-- START Collected material --
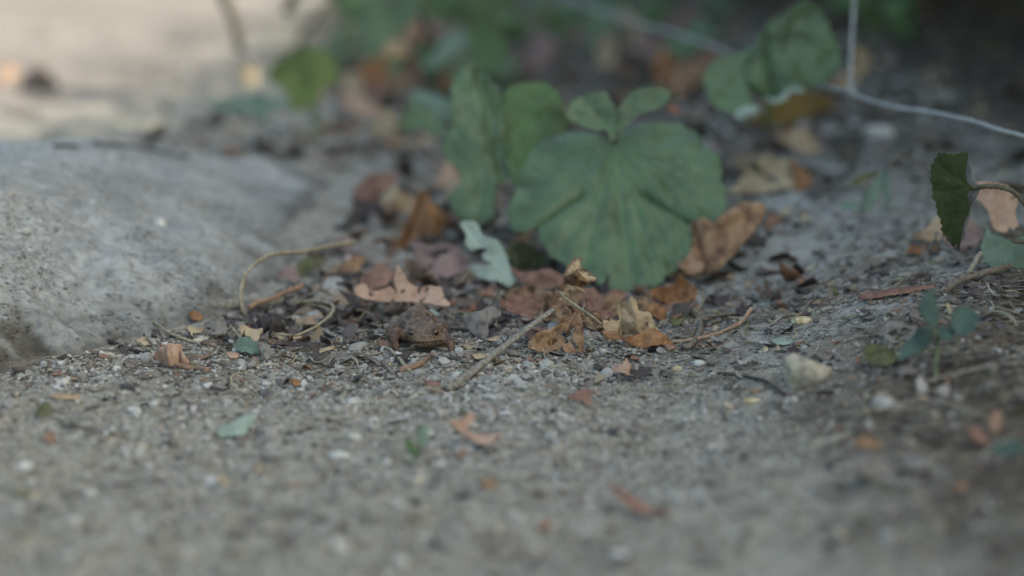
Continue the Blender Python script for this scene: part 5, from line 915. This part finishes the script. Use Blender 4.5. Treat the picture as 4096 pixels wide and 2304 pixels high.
leaf('dead_leaf', 'dark brown dead leaf right beside the rusty one behind the big leaf', 'dead leaf', ZR, [(170,470),(240,380),(330,420),(330,520),(260,600),(180,640),(140,620)], 'brown', tilt=45, amp=.006, nscale=40)
leaf('dead_leaf', 'brownish pink leaf just above the diagonal wire at the top', 'dead leaf', ZR, [(40,290),(120,250),(230,280),(260,340),(180,370),(80,350)], 'pink', tilt=40, amp=.005)
leaf('dead_leaf', 'reddish blurred leaf at the top centre above the diagonal wire', 'dead leaf', ZR, [(180,130),(240,80),(310,130),(320,210),(250,240),(190,200)], 'redbrown', tilt=50, amp=.005)
leaf('dead_leaf', 'small brown scrap between the right lobe and the big leaf rim', 'dead leaf', Z5, [(1480,300),(1490,262),(1550,265),(1570,300),(1540,315)], 'redbrown', tilt=50, amp=.002, depth=1.26)
# ================================================================ right foreground
stone('stone', 'large chunky cream stone on the dark soil right of the centre', ZT, 375, 462, 270, 230, 'stonetan', facet=.45, sink=.12)
leaf('dead_leaf', 'olive brown crumpled leaf left of the blue green seedling', 'dead leaf', ZT, [(665,370),(700,330),(760,345),(810,380),(830,410),(780,440),(710,435)], 'moss', tilt=40, amp=.003)
leaf('dead_leaf', 'mossy curled leaf above the olive brown crumpled leaf', 'dead leaf', ZT, [(738,300),(745,260),(785,232),(830,215),(870,230),(850,270),(800,280),(760,310)], 'greybark', tilt=45, amp=.003)
stone('stone', 'pinkish grey stone in the dark soil right of the chunky cream stone', ZT, 768, 603, 130, 100, 'stonegrey')
stone('stone', 'yellow and white flint on the clay above the chunky cream stone', ZT, 370, 212, 112, 56, 'stoneyellow')
stone('stone', 'white round pebble left above the yellow and white flint', ZT, 336, 140, 44, 26, 'stonewhite')
stone('stone', 'small tan pebble between the flint and the chunky cream stone', ZT, 345, 335, 52, 30, 'stonetan')
stone('stone', 'tiny tan chip below the flint on the left', ZT, 195, 355, 30, 36, 'stoneyellow')
leaf('dead_leaf', 'white flat chip on clay below the yellow and white flint', 'leaf scrap', ZT, [(225,315),(270,302),(325,312),(310,335),(250,335)], 'mint', tilt=20, amp=.0008)
leaf('bark_piece', 'long flat dark bark sliver lying on the soil at the right', 'bark', ZS, [(1095,1420),(1160,1395),(1300,1370),(1450,1350),(1600,1335),(1740,1320),(1735,1345),(1600,1370),(1450,1395),(1300,1420),(1150,1449)], 'redbrown', tilt=16, amp=.0008)
twig('straw_stem', 'straight pale straw crossing the dark bark sliver', 'straw stem', ZS, [(1310,1450),(1420,1390),(1530,1320),(1640,1255)], 20, 'browntwig', heights=[.001,.003,.003,.002], w2=12)
twig('straw_stem', 'pale straw leaning against the dusty green leaf at the right', 'straw stem', ZS, [(2010,1230),(2060,1150),(2118,1060)], 20, 'greytwig', dd=[1.06,1.065,1.07])
twig('twig', 'thin grey twig running right below the tattered pale brown leaf', 'twig', ZS, [(1780,1045),(1880,1110),(1980,1200),(2060,1280)], 16, 'browntwig', heights=[.002,.003,.002,.001])
twig('straw_stem', 'fine yellow brown stem curving below the crumbling tan leaf', 'straw stem', ZS, [(1440,1170),(1540,1165),(1640,1120),(1720,1060),(1750,1000)], 10, 'browntwig', heights=[.001,.001,.002,.004,.006])
twig('twig', 'faint grey twig lying level across the clay behind the tan leaf', 'twig', ZS, [(20,560),(300,560),(700,540),(1000,545),(1300,535)], 22, 'greytwig', heights=[.002]*5)
twig('straw_stem', 'blurred long pale straw at the right edge of the foreground', 'straw stem', ZT, [(925,530),(1050,495),(1200,455),(1330,438),(1470,425)], 22, 'browntwig', dd=[.95,.95,.955,.96,.965])
twig('twig', 'thin dark twig passing under the chunky cream stone', 'twig', ZT, [(-30,485),(60,495),(160,512),(230,545),(290,590)], 14, 'darktwig')
twig('twig', 'knobbly grey brown twig on the soil at the right edge', 'twig', ZS, [(1800,1420),(1950,1350),(2100,1310),(2250,1270),(2400,1230)], 30, 'browntwig', heights=[.001,.003,.003,.003,.003])
leaf('dead_leaf', 'blurred grey brown curled leaf in the dark soil lower right', 'dead leaf', ZT, [(560,910),(620,880),(690,870),(760,900),(810,930),(828,990),(800,1000),(760,970),(700,965),(640,930)], 'greybark', tilt=40, amp=.003)
leaf('dead_leaf', 'blurred dull leaf right of the blurred grey brown curled leaf', 'dead leaf', ZT, [(830,890),(880,875),(960,880),(980,920),(920,940),(850,930)], 'greybark', tilt=25, amp=.002)
leaf('dead_leaf', 'small rust scrap above the blurred grey brown curled leaf', 'dead leaf', ZT, [(620,800),(660,780),(740,790),(752,812),(690,825),(640,820)], 'brown', tilt=25, amp=.002)
leaf('dead_leaf', 'bluish grey blurred leaf at the right edge of the foreground', 'dead leaf', ZT, [(1290,830),(1350,800),(1430,810),(1440,870),(1360,890),(1300,870)], 'greenblue', tilt=30, amp=.002)
leaf('dead_leaf', 'pale red scrap near the right edge above the bluish grey leaf', 'dead leaf', ZT, [(1170,740),(1220,720),(1270,760),(1260,790),(1200,780)], 'redbrown', tilt=25, amp=.002)
# foreground
leaf('dead_leaf', 'small pink and cream leaf lying in the middle foreground', 'dead leaf', Z7, [(785,488),(820,480),(862,470),(900,450),(932,430),(965,440),(945,478),(915,505),(905,520),(960,540),(1010,548),(1060,560),(1100,566),(1148,582),(1125,605),(1110,625),(1082,648),(1040,648),(990,622),(955,595),(925,578),(880,548),(830,515)], 'pink', tilt=38, amp=.0018, cup=.003)
leaf('dead_leaf', 'red leaf chip below the lower end of the thick grey straw', 'dead leaf', Z7, [(618,178),(660,195),(745,208),(730,228),(665,226),(640,205)], 'redbrown', tilt=28, amp=.001)
leaf('dead_leaf', 'pale blue grey glossy scrap in the left foreground gravel', 'dead leaf', Z6, [(1400,490),(1450,478),(1502,468),(1560,430),(1610,430),(1655,436),(1620,470),(1600,492),(1562,545),(1480,545),(1402,540)], 'mint', tilt=32, amp=.0015)
leaf('dead_leaf', 'small orange blurred chip below the pink and cream leaf', 'dead leaf', Z7, [(1000,830),(1050,820),(1090,845),(1070,880),(1020,875)], 'brown', tilt=30, amp=.001)
leaf('dead_leaf', 'long pinkish blurred leaf at the bottom right of centre', 'dead leaf', Z7, [(1820,900),(1860,880),(1950,930),(2060,980),(2160,1000),(2210,1040),(2120,1050),(2000,1020),(1900,970)], 'redbrown', tilt=26, amp=.002)
leaf('dead_leaf', 'tan blurred stick like scrap near the left edge of the foreground', 'dead leaf', Z6, [(340,285),(400,275),(500,285),(500,308),(400,312),(350,305)], 'tan', tilt=22, amp=.001)
leaf('dead_leaf', 'rust chip in the pale gravel below the small green leaf', 'dead leaf', Z6, [(1865,195),(1900,180),(1930,200),(1915,228),(1880,222)], 'orange', tilt=35, amp=.001)
leaf('moss_tuft', 'olive moss tuft blurred at the left of the foreground', 'moss', Z6, [(220,390),(250,350),(300,330),(330,370),(310,410),(250,420)], 'moss', tilt=35, amp=.003)
pb = [(Z7,325,440,62,44,'stonewhite'),(Z7,390,710,90,64,'stonewhite'),(Z7,92,662,150,90,'stonewhite'),(Z7,725,655,70,60,'stonetan'),(Z7,1100,1130,90,90,'stonetan'),(Z7,640,1180,90,70,'stonegrey'),(Z7,460,980,120,90,'stonegrey'),(Z7,1165,398,90,44,'stonewhite'),(Z7,1020,238,54,30,'stonewhite'),(Z7,1350,495,50,40,'stonewhite'),(Z7,920,700,60,60,'stonegrey'),(Z7,1270,545,100,40,'stonegrey'),(Z7,890,630,130,60,'stonegrey'),(Z7,1370,1110,90,60,'stonetan'),(Z7,285,895,70,60,'stonegrey'),(Z6,905,605,95,80,'stonetan'),(Z6,1132,535,60,60,'stonetan'),(Z6,955,740,90,60,'stonewhite'),(Z6,585,920,90,80,'stonewhite'),(Z6,1385,700,60,60,'stonetan'),(Z6,470,1085,110,80,'stonewhite'),(Z6,1250,1080,100,70,'stonegrey'),(Z6,1060,1125,80,60,'stonegrey'),(Z6,110,1010,120,80,'stonegrey'),(Z6,1860,240,50,36,'stonewhite'),(Z6,1925,250,60,30,'stonewhite'),(Z6,1700,210,90,60,'stonegrey'),(Z6,1520,170,60,50,'stonewhite'),(Z6,1715,85,90,30,'stonetan'),(Z6,2070,1250,110,90,'stonetan'),(Z7,90,110,66,30,'stonewhite'),(Z7,200,92,34,24,'stonetan'),(Z7,345,45,44,36,'stonegrey'),(Z7,1060,295,150,34,'stonegrey'),(Z7,690,300,120,44,'stonegrey'),(Z7,560,95,50,36,'stonegrey'),(Z7,1500,225,24,40,'shell'),(Z7,1480,580,50,40,'stonegrey'),(Z7,1200,940,80,60,'stonegrey'),(Z6,280,80,60,40,'stonegrey'),(Z6,360,190,40,50,'stonegrey'),(Z6,650,205,50,30,'stonegrey'),(Z6,1890,85,40,26,'stonetan'),(Z6,1080,350,70,30,'darkbark'),(Z6,1240,345,40,36,'redtwig'),(Z6,930,350,90,20,'darkbark'),(Z6,1760,185,80,26,'darkbark'),(Z7,900,940,120,50,'darkbark'),(Z7,590,970,60,70,'darkbark')]
ORD = ['first', 'second', 'third', 'fourth', 'fifth', 'sixth', 'seventh', 'eighth', 'ninth', 'tenth', 'eleventh', 'twelfth', 'thirteenth', 'fourteenth', 'fifteenth', 'sixteenth']
NMS = {'stonewhite': 'white', 'stonetan': 'beige', 'stonegrey': 'grey', 'shell': 'bright white', 'darkbark': 'dark', 'redtwig': 'reddish'}
BD = [('in the sharp gravel just below the toad', 1560), ('in the upper blurred gravel', 1720), ('in the middle of the blurred foreground', 1950), ('near the bottom of the picture', 9999)]
cnt = {}
for Z, x, y, w_, h_, mk_ in sorted(pb, key=lambda q: q[0][0] + q[1] / q[0][2]):
    nm = NMS[mk_]; yy = Z[1] + y / Z[2]; bd = next(b for b, lim in BD if yy < lim); k = cnt.get((nm, bd), 0); cnt[(nm, bd)] = k + 1
    stone('pebble', '%s pebble %s, %s %sfrom the left' % (nm, bd, ORD[k], ''), Z, x, y, w_, h_, mk_, group='%s pebbles scattered in the foreground gravel' % nm)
-- END Collected material --
**Exercise objective**. Where does the word "picture" appear in the listing? List each line that holds it.

**Reply to the exercise**.
Continue the Blender Python script for this scene: part 5, from line 915. This part finishes the script. Use Blender 4.5. Treat the picture as 4096 pixels wide and 2304 pixels high.
BD = [('in the sharp gravel just below the toad', 1560), ('in the upper blurred gravel', 1720), ('in the middle of the blurred foreground', 1950), ('near the bottom of the picture', 9999)]